Be Excited for New Features

“Boy, that’s a cool new browser feature. It’s a shame I won’t be able to use it for ten years.”

I’ve been seeing a sentiment a lot lately, a sort of despair that some new browser feature won’t be reasonably available for production use for years. And I get it; it was this way for a long time. We web developers still have a lingering bit of emotional trauma from the early days of flexbox, web fonts, and the first CSS3 features.

The old adage comes to mind: Fool me once, shame on you. Fool my twice, shame on me. And boy, have we been fooled a few times in the past.

However, it’s not 2013 anymore. This resignation regarding new browser features—especially in the realm of CSS—is outdated. These days, most brand spanking new features are ready for production use within months, not years.

Be an optimist

The last couple years have been wild for CSS. Dozens of highly anticipated new features have begun rolling out. Let’s look at some examples.

Cascade layers first shipped in Firefox on February 8, 2022. This was followed almost immediately by Chrome, Safari, and Edge. The last major browser to ship support was Opera, on April 19, only two months after Firefox.

OKLCH color first arrived in Chrome on March 6, 2023. Firefox was the last major browser to ship support, two months later on May 8. Some of the more obscure mobile browsers like Samsung Internet were only another couple months after that.

The color-mix() function arrived in Safari on December 12, 2022. The Blink browsers (Chrome, Edge, Opera) shipped in March.

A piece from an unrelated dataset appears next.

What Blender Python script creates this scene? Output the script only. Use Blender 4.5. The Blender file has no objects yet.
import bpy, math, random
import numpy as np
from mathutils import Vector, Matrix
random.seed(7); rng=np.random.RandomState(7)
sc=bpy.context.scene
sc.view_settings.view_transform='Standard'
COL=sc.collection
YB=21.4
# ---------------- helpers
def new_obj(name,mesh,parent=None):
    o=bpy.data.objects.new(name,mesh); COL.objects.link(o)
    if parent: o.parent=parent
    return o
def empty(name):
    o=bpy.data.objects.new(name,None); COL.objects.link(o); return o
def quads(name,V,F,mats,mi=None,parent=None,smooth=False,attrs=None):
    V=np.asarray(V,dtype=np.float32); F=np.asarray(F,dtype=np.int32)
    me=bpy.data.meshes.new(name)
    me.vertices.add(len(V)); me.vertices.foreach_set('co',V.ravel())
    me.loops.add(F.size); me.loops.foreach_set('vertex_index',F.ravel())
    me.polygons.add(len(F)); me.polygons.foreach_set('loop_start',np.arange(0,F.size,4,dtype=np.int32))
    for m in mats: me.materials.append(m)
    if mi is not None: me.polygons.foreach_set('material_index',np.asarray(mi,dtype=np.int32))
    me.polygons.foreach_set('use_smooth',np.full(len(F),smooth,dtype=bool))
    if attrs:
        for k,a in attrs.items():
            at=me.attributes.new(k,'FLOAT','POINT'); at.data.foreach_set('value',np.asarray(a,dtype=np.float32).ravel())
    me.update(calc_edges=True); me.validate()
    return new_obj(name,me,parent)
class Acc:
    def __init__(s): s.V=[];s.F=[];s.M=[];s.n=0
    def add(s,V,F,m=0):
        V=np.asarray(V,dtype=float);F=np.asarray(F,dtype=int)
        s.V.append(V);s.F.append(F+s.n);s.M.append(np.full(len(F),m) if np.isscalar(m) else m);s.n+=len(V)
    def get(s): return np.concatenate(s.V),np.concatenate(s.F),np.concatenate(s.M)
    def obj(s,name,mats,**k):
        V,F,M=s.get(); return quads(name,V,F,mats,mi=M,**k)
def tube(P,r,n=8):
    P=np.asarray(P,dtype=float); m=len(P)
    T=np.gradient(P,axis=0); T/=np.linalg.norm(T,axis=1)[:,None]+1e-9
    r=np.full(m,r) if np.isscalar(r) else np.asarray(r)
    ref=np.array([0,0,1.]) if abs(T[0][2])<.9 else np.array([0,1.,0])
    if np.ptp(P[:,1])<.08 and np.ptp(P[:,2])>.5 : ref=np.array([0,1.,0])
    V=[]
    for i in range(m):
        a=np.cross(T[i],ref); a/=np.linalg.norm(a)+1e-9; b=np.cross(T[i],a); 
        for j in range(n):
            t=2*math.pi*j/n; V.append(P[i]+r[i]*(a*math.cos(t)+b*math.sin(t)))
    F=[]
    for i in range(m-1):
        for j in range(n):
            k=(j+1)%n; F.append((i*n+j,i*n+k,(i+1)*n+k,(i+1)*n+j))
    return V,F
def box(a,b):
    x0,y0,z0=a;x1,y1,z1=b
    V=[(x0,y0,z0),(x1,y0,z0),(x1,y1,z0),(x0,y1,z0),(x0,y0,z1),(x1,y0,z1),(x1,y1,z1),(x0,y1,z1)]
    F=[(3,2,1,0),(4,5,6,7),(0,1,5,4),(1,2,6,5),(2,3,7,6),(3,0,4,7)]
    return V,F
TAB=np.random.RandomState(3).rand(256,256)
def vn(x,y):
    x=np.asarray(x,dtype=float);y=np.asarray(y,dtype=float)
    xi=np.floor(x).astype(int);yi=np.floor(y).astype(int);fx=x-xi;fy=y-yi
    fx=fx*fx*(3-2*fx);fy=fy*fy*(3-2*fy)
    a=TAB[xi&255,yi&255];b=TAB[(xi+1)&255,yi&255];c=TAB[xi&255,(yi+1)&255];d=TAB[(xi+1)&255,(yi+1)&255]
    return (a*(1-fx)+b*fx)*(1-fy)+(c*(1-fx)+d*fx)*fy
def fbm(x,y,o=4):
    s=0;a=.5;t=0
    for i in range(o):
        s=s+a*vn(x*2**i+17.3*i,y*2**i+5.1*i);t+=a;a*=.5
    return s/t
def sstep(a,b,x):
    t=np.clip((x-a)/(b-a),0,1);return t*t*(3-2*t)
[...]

Firefox was the last to add support on May 8, 2023. That’s full browser support within a five month window.

This is the norm now. Yes, there are exceptions, so it’s important to keep an eye on things, but we don’t need to resign ourselves to defeat as a default anymore.

Caveats and exceptions

It’s important to be aware that there’s generally a bit of a delay after release before all users upgrade their browsers. This can generally take anywhere from three to nine months to hit critical mass—depending in large part what you consider “critical mass” to be given your user base and the ease of defining fallback behavior for the specific feature in question. Perhaps you target a part of the market that happens to be particularly slow at upgrades; I totally acknowledge that is an unfortunate reality for some of us.

So, depending on a few factors like these, you might be able to use a new features anywhere from the moment it ships to a year or (in absolutely horrible circumstances) two years after that.

Some features are more complex, admittedly. Chrome has eagerly shipped @scope, while Firefox has yet to formally take a stance on the specification. (Safari has indicated support.)

But again, this is the exception, not the rule. So learn those exciting new features, keeping an eye on the overall landscape, and get ready to use them confidently.